EXERCISE BRIEF -> Give all the lines below again, exactly, with no pictures.

----------

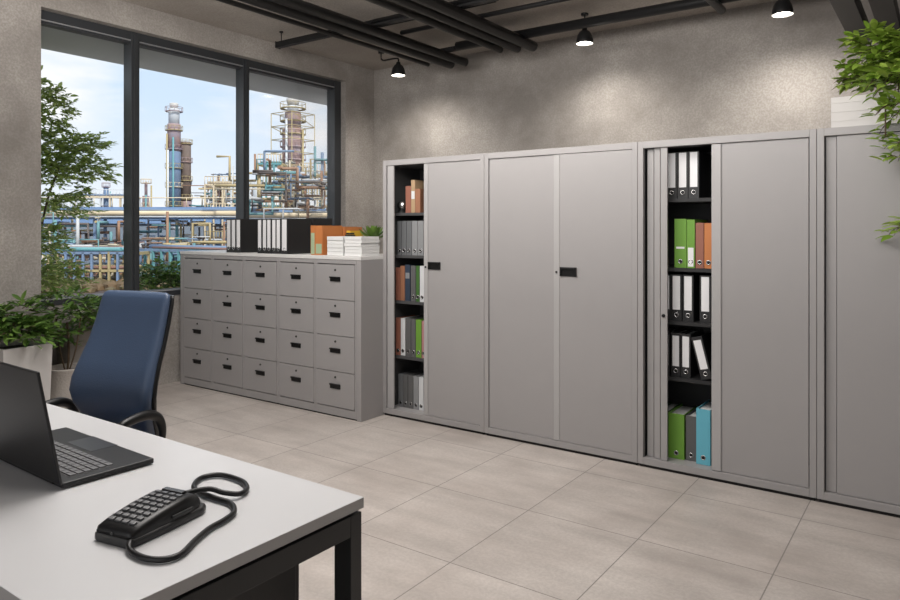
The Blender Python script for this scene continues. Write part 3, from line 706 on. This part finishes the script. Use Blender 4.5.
def hanger_parts(t, x, z0=.0):
    MB().tube([(x, 0, .03), (x, 0, ZC-ZPX)], .005, 8).build('hanger_rod', 'pipe', t)
    MB().lathe([(.02, 0), (.02, .012)], (x, 0, ZC-ZPX-.012), 12).build('ceiling_plate', 'pipe', t)
def strut(x0, x1, y, z, h, hangers, label):
    global ZPX
    ZPX = z; t = thing('pipe_support', label, 'support bar', (0, y, z), 0, g)
    MB().box(x0, x1, -.030, .030, -h, h, .004).build('bar', 'pipe', t)
    MB().box(x0-.006, x0, -.036, .036, -h-.005, h+.005, .002).build('end_cap', 'pipe', t)
    for x in hangers: hanger_parts(t, x)
strut(-5.74, -3.05, 4.98, ZP+.08, .030, [-5.69, -3.2], 'black support bar under both pipe bundles, near the window mullion')
strut(-4.80, -3.3, 6.17, ZP+.08, .022, [-4.0], 'black support bar under the free ends of the pipes')
g = 'black cross pipes under the ceiling'
pipe([(-4.2, 6.06, ZP+.065), (2.3, 6.06, ZP+.065)], .046, 'long thick black cross pipe running to the right above the cabinets', group=g)
pipe([(-4.4, 5.38, ZP+.085), (-2.52, 5.38, ZP+.085), (-2.50, 5.38, ZP+.085), (-2.50, 5.38, ZC)], .022, 'thin black conduit turning up into the ceiling beside the middle lamp', group=g)
pipe([(-4.4, 4.95, ZP+.09), (2.3, 4.95, ZP+.09)], .02, 'thin straight black conduit crossing above both bundles', group=g)
pipe([(-4.9, 5.2, ZP+.13), (-3.2, 5.2, ZP+.13)], .016, 'short thin black conduit bridging the two pipe bundles', group=g)
for (x, y, lab) in [(-4.92, 3.72, 'small black junction box on the ceiling at the top edge left'), (-3.37, 4.72, 'small black junction box above the middle bundle')]:
    t = thing('junction_box', lab, 'junction box', (x, y, ZC), 0)
    MB().box(-.05, .05, -.04, .04, -.06, 0, .006).build('box', 'pipe', t)
    MB().tube([(0, 0, -.03), (.0, 1.0 if x < -4 else .5, -.03)], .008, 8).build('conduit', 'pipe', t)
    MB().lathe([(.022, -.075), (.03, -.06)], (0, 0, 0), 14).build('sprinkler_cap', 'steel', t)
for x, lab in [(-.60, 'left black cable tray above the white planter'), (-.38, 'right black cable tray above the white planter')]:
    t = thing('cable_tray', lab, 'cable tray', (x, 0, 3.08), 0, 'black cable trays above the planter')
    b = MB(); b.box(-.07, .07, -2.6, 6.7, 0, .006); b.box(-.07, -.062, -2.6, 6.7, .006, .12); b.box(.062, .07, -2.6, 6.7, .006, .12)
    b.build('tray', 'pipe', t)
    for y in (3.2, 6.3):
        MB().tube([(0, y, .006), (0, y, ZC-3.08)], .006, 8).build('hanger_rod', 'pipe', t)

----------

FINISHED ANSWER ->
The Blender Python script for this scene continues. Write part 3, from line 706 on. This part finishes the script. Use Blender 4.5.
def hanger_parts(t, x, z0=.0):
    MB().tube([(x, 0, .03), (x, 0, ZC-ZPX)], .005, 8).build('hanger_rod', 'pipe', t)
    MB().lathe([(.02, 0), (.02, .012)], (x, 0, ZC-ZPX-.012), 12).build('ceiling_plate', 'pipe', t)
def strut(x0, x1, y, z, h, hangers, label):
    global ZPX
    ZPX = z; t = thing('pipe_support', label, 'support bar', (0, y, z), 0, g)
    MB().box(x0, x1, -.030, .030, -h, h, .004).build('bar', 'pipe', t)
    MB().box(x0-.006, x0, -.036, .036, -h-.005, h+.005, .002).build('end_cap', 'pipe', t)
    for x in hangers: hanger_parts(t, x)
strut(-5.74, -3.05, 4.98, ZP+.08, .030, [-5.69, -3.2], 'black support bar under both pipe bundles, near the window mullion')
strut(-4.80, -3.3, 6.17, ZP+.08, .022, [-4.0], 'black support bar under the free ends of the pipes')
g = 'black cross pipes under the ceiling'
pipe([(-4.2, 6.06, ZP+.065), (2.3, 6.06, ZP+.065)], .046, 'long thick black cross pipe running to the right above the cabinets', group=g)
pipe([(-4.4, 5.38, ZP+.085), (-2.52, 5.38, ZP+.085), (-2.50, 5.38, ZP+.085), (-2.50, 5.38, ZC)], .022, 'thin black conduit turning up into the ceiling beside the middle lamp', group=g)
pipe([(-4.4, 4.95, ZP+.09), (2.3, 4.95, ZP+.09)], .02, 'thin straight black conduit crossing above both bundles', group=g)
pipe([(-4.9, 5.2, ZP+.13), (-3.2, 5.2, ZP+.13)], .016, 'short thin black conduit bridging the two pipe bundles', group=g)
for (x, y, lab) in [(-4.92, 3.72, 'small black junction box on the ceiling at the top edge left'), (-3.37, 4.72, 'small black junction box above the middle bundle')]:
    t = thing('junction_box', lab, 'junction box', (x, y, ZC), 0)
    MB().box(-.05, .05, -.04, .04, -.06, 0, .006).build('box', 'pipe', t)
    MB().tube([(0, 0, -.03), (.0, 1.0 if x < -4 else .5, -.03)], .008, 8).build('conduit', 'pipe', t)
    MB().lathe([(.022, -.075), (.03, -.06)], (0, 0, 0), 14).build('sprinkler_cap', 'steel', t)
for x, lab in [(-.60, 'left black cable tray above the white planter'), (-.38, 'right black cable tray above the white planter')]:
    t = thing('cable_tray', lab, 'cable tray', (x, 0, 3.08), 0, 'black cable trays above the planter')
    b = MB(); b.box(-.07, .07, -2.6, 6.7, 0, .006); b.box(-.07, -.062, -2.6, 6.7, .006, .12); b.box(.062, .07, -2.6, 6.7, .006, .12)
    b.build('tray', 'pipe', t)
    for y in (3.2, 6.3):
        MB().tube([(0, y, .006), (0, y, ZC-3.08)], .006, 8).build('hanger_rod', 'pipe', t)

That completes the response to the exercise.